24-Hour Read-a-Thon: 9:00 p.m. (Updated #5)

I just finished Thomas Mann's "Tristan." After the incest of "The Blood of the Walsungs" it was quite the welcome relief. My reading was interrupted by a quick run to the grocery store. I was out of coffee.

Despite their differences, however, both "Tristan and "The Blood of the Walsungs" had echoes of "Death in Venice" (although the latter was written decades later). "Walsungs" had the twisted sexuality, but "Tristan," though quite chaste, centered on a relationship with philosophical overtones similar to those of the one-sided relationship between Aschenbach and Tadzio. To Herr Spinelli, "Herr Klöterjahn's wife" (whose name is not revealed until the end) represents a Platonic ideal of art and beauty. She is a Gothic vision of deathly loveliness too fragile for the debasement of ordinary life. She is Ophelia floating down the creek surrounded by flowers. The "love" between her and Spinelli is consummated through the music of the piano, which she plays with unearthly grace.
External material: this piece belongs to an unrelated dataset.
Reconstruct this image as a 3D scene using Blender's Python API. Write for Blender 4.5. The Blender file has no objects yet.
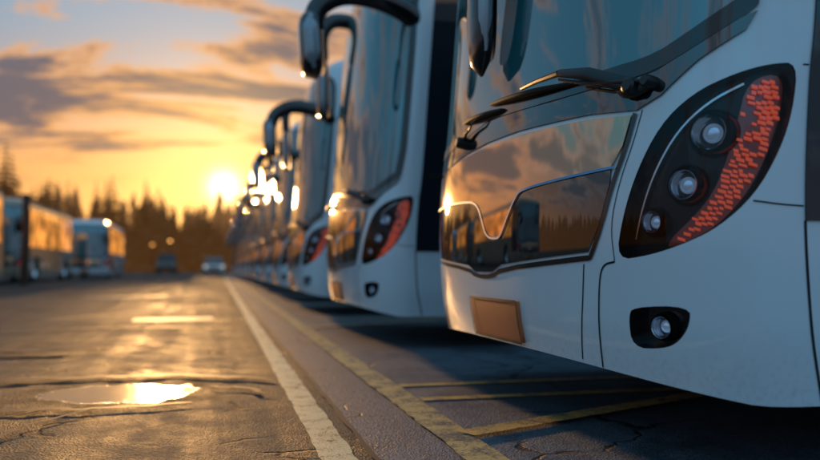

If it all sounds contrived and artificial, that's because it is. Spinelli hates Herr Klöterjahn because he is a businessman, "a peasant with gourmand tastes," and he hates the Klöterjahn infant son for being lusty and healthy like his father. To Spinelli, the death of Herr Klöterjahn's wife is a tragedy, yes, but a highly stylized one. He imagines her family as ancient nobility, doomed to decay into ethereal art before softly passing away.

In other words, Spinelli, like Aschenbach, is one nutty writer.

The parody of "Tristan" was far more evident to me than the supposed parody of "The Blood of the Walsungs." Some things only exist in fiction. Unfortunately, Spinelli just doesn't understand that.

1 comments:

rhapsodyinbooks said...

You wrote:

"If it all sounds contrived and artificial, that's because it is."

Totally best line of any review I've seen today!